Le maire de Houston, Sylvester Turner, un démocrate, a proclamé dimanche que «la ville de Houston est ouverte aux affaires». Il a poursuivi en disant : «Écoutez, les gens se sentent bien. Même dans ce refuge où nous sommes en ce moment... Nous n’allons pas commencer à pleurnicher». Turner reprend ici la déclaration délirante et insensée de Trump qui, la veille dans un refuge de Houston, a dit : «Même si cela a été très dur, [la réaction] a été fantastique… les gens apprécient ce qui a été fait». Tant les commentaires de Trump que de Turner n’ont suscité la moindre contre-réaction significative dans la presse.

Tel que le reflète la réaction des médias, la classe dirigeante serre les rangs en réaction à Harvey, non pas pour venir en aide aux habitants de Houston, mais pour dissimuler leurs actions.

Nancy Pelosi et Chuck Schumer, qui sont les démocrates les plus en vue respectivement à la Chambre des représentants et au Sénat, ont publié une déclaration commune indiquant leur volonté de travailler avec l’administration Trump et sa politique intérieure, qui comprend une réduction massive de l’impôt sur les sociétés. Leur communiqué déclare: «La fourniture de l’aide dans le sillage de Harvey et l’augmentation du plafond de la dette sont des questions importantes, et les démocrates veulent travailler pour concrétiser une solution à ces deux enjeux... Compte tenu de l’interaction entre tous les problèmes auxquels le Congrès doit s’attaquer en septembre, les démocrates et les républicains doivent discuter de tous les problèmes ensemble afin de trouver un consensus bipartite.»

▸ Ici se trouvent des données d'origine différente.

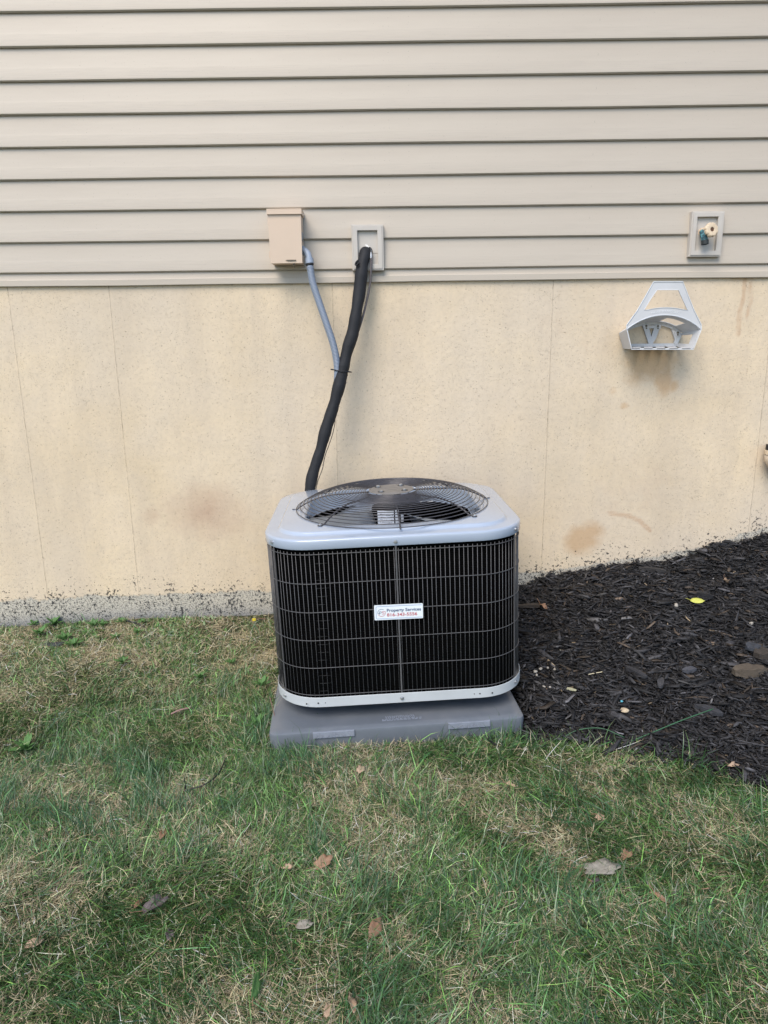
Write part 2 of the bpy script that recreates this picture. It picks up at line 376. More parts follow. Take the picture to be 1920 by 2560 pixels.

La réaction des médias et de l’establishment politique suit ce qui est maintenant un scénario bien usé et radoté après chaque catastrophe majeure, que ce soit un ouragan, une inondation, une tornade ou un incendie de forêt. Pendant les événements, ils évitent tout examen sérieux des conditions sociales et politiques qui l’ont préparée. Une fois que les eaux baissent, que les incendies s’éteignent ou que les vents se calment, les médias travaillent le plus rapidement possible pour détourner l’attention populaire des problèmes de classe soulevés par la catastrophe vers des sujets en accord avec les intérêts stratégiques fondamentaux de la classe dirigeante américaine.